Israel has “three, non-negotiable” preconditions before opening substantive negotiations on a final peace agreement: “total disarmament of terrorist organizations and total cessation of violence, full implementation of agreements and recognition of Israel’s right to exist as a Jewish state,” he said, adding: “The difficulty of engaging in actual negotiations depends on this.”

Answering positively to those preconditions is not enough. The Palestinians have to accept also a fait accompli:

  • Israel would not return to its pre-1967 boundaries.
  • Major Jewish settlement blocks will be annexed to Israel.
  • “There will be blocks of settlements that will remain, that cannot be evacuated,” Olmert said.

Rendering his lip service apology for the recent deaths of Palestinian civilians in Israeli military strikes, Olmert added fuel to the fire and promised the Palestinian civilians more: “Israel will continue to carry out targeted attacks” and “Pinpoint preventions” of attacks, despite growing numbers of Palestinian civilian casualties, he said.

However, “pinpointing” the Palestinian leader politically in Petra was counterproductive.

The Palestinians would never accept Israel’s imposition of borders, will insist on a state within 1967 borders and that Israeli unilateralism would lead to further conflict, Abbas told reporters.

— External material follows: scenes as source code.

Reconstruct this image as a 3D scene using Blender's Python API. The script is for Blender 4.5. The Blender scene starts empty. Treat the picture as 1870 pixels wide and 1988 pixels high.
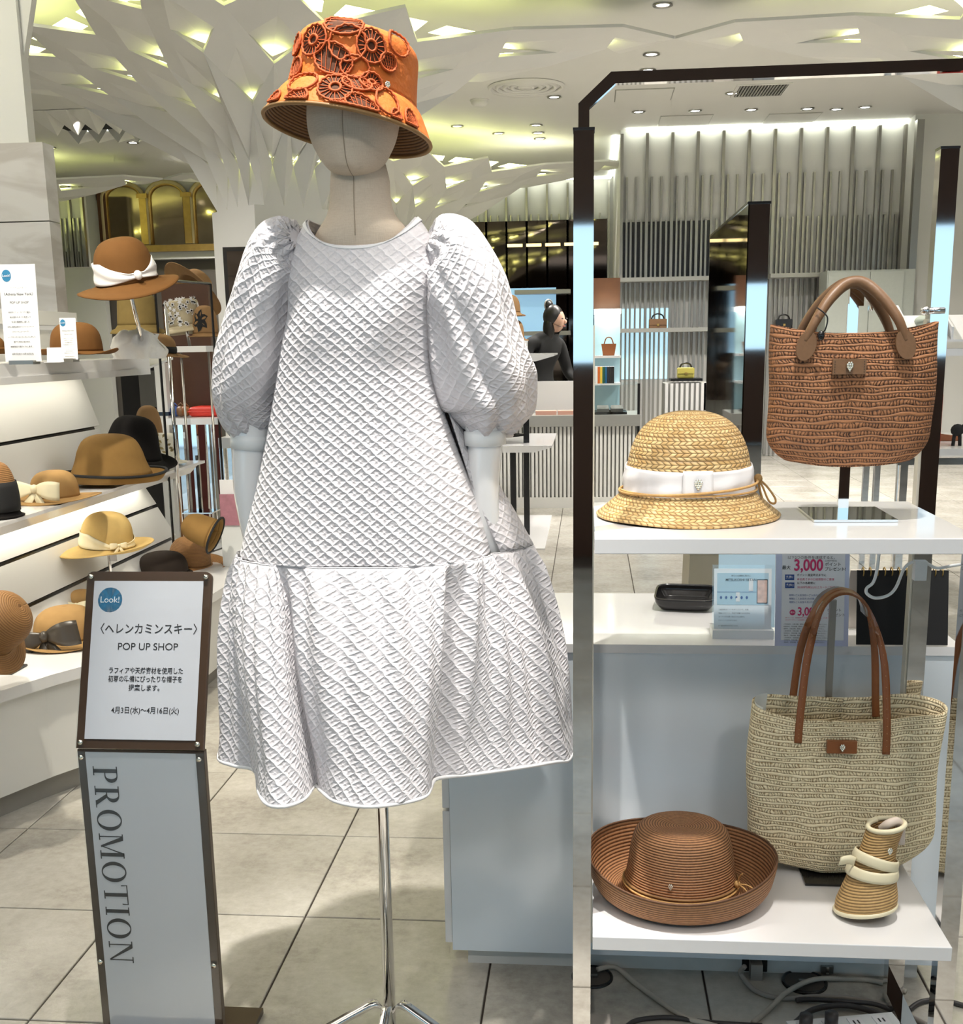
import bpy, bmesh, math, random
from mathutils import Vector, Matrix, Euler, noise
random.seed(7)
SC = bpy.context.scene
COL = SC.collection
PI = math.pi

# ---------------------------------------------------------------- camera
CAM_H = 1.35
FPX, PCX, PCY = 2228.0, 935.0, 1145.0
_p, _y, _r = math.radians(12.11), math.radians(5.455), math.radians(0.942)
FWD = Vector((-math.sin(_y)*math.cos(_p), math.cos(_y)*math.cos(_p), -math.sin(_p)))
_rt = Vector((math.cos(_y), math.sin(_y), 0.0))
_dn = FWD.cross(_rt)
RIGHT = _rt*math.cos(_r) + _dn*math.sin(_r)
DOWN = -_rt*math.sin(_r) + _dn*math.cos(_r)
cam_data = bpy.data.cameras.new('camera')
cam = bpy.data.objects.new('camera', cam_data)
COL.objects.link(cam)
cam.matrix_world = Matrix(((RIGHT.x, -DOWN.x, -FWD.x, 0), (RIGHT.y, -DOWN.y, -FWD.y, 0),
                           (RIGHT.z, -DOWN.z, -FWD.z, CAM_H), (0, 0, 0, 1)))
cam_data.sensor_fit = 'AUTO'; cam_data.sensor_width = 36.0
cam_data.lens = FPX/1988.0*36.0
cam_data.shift_y = (PCY-994.0)/1988.0
cam_data.clip_start = 0.05; cam_data.clip_end = 100
SC.camera = cam

def ray(u, v):
    return RIGHT*((u-PCX)/FPX) + DOWN*((v-PCY)/FPX) + FWD
CAMP = Vector((0, 0, CAM_H))
def AT(u, v, Y):
    d = ray(u, v); return CAMP + d*(Y/d.y)
def ATZ(u, v, Z):
    d = ray(u, v); return CAMP + d*((Z-CAM_H)/d.z)

# ---------------------------------------------------------------- world, exposure
w = bpy.data.worlds.new('daylight'); SC.world = w; w.use_nodes = True
bg = w.node_tree.nodes['Background']
bg.inputs[0].default_value = (0.52, 0.80, 1.0, 1); bg.inputs[1].default_value = 1.6
SC.view_settings.view_transform = 'Standard'; SC.view_settings.look = 'None'
SC.view_settings.gamma = 1; SC.view_settings.use_curve_mapping = False
SC.view_settings.exposure = 0.0
SC.cycles.use_denoising = True
try: SC.cycles.denoiser = 'OPENIMAGEDENOISE'
except Exception: pass
SC.cycles.max_bounces = 6; SC.cycles.diffuse_bounces = 3; SC.cycles.glossy_bounces = 4; SC.cycles.transmission_bounces = 6
SC.cycles.use_adaptive_sampling = True; SC.cycles.adaptive_threshold = .1; SC.cycles.adaptive_min_samples = 16
SC.cycles.caustics_reflective = False; SC.cycles.caustics_refractive = False
SC.cycles.sample_clamp_indirect = 6

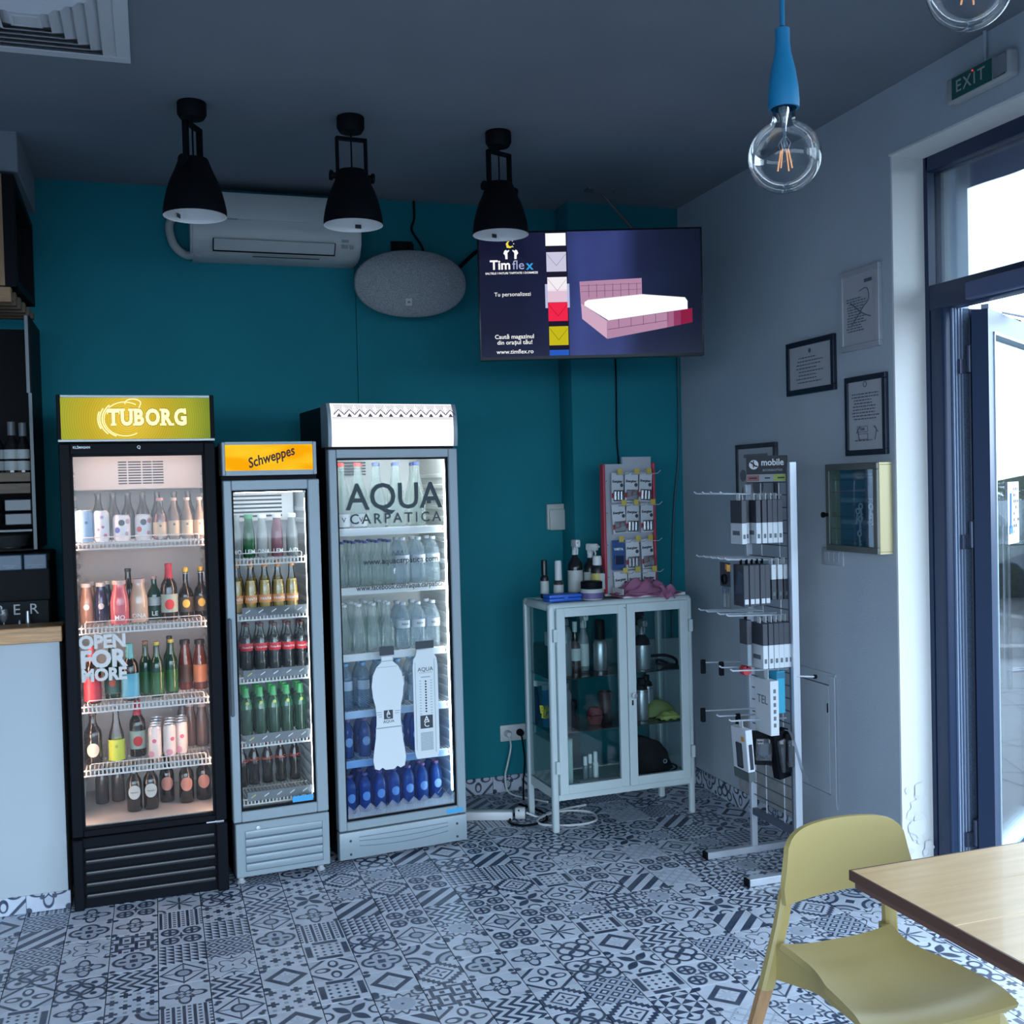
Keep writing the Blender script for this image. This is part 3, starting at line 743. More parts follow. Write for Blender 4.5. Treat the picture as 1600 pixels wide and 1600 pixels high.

The Israelis “may impose, but it won’t put an end to the conflict. We may not have the power to prevent this, but we have the will to say no,” Abbas said.

Beating the Israeli drums in Petra won’t solve the conflict with Israel, nor break the impasse in the peace process, or ease the inter-Palestinian deadlock.

It will only perpetuate the bloody conflict, exacerbate the internal Palestinian strife and put President Abbas in a more difficult position internally and externally.

Olmert’s statements in Petra gave more ammunition to the incumbent Hamas, the rival of Abbas’ former ruling movement, Fatah, leading Palestinian observers to conclude that this was exactly Olmert’s goal, i.e. exacerbating the inter-Palestinian strife.

In a statement, Hamas spared no time to strongly criticize Abbas for meeting Olmert as “guests of honor.”

“We had expected, in the light of Zionist massacres ordered by Olmert against the Palestinians and in view of the U.S.-Zionist siege imposed on our people, that the president of the Palestinian Authority refrains from meeting this terrorist (Olmert) until the killings stop and the siege on the Palestinian people and its government is lifted,” the statement said.

Olmert’s rejection of negotiations and the Road Map, and his insistence on going it alone has yet to convince even many Israelis.

The Israeli prominent military commentator of Haaretz, Ze’ev Schiff, on Friday ridiculed Olmert’s “convergence” plan as a convergence to “Israel’s new combat lines. That is what happened with the lines of the disengagement from Gaza: They turned into new combat lines – after the entire world had praised Ariel Sharon for the withdrawal.”

“A leader who deceives himself and the public about this is being irresponsible,” Schiff wrote.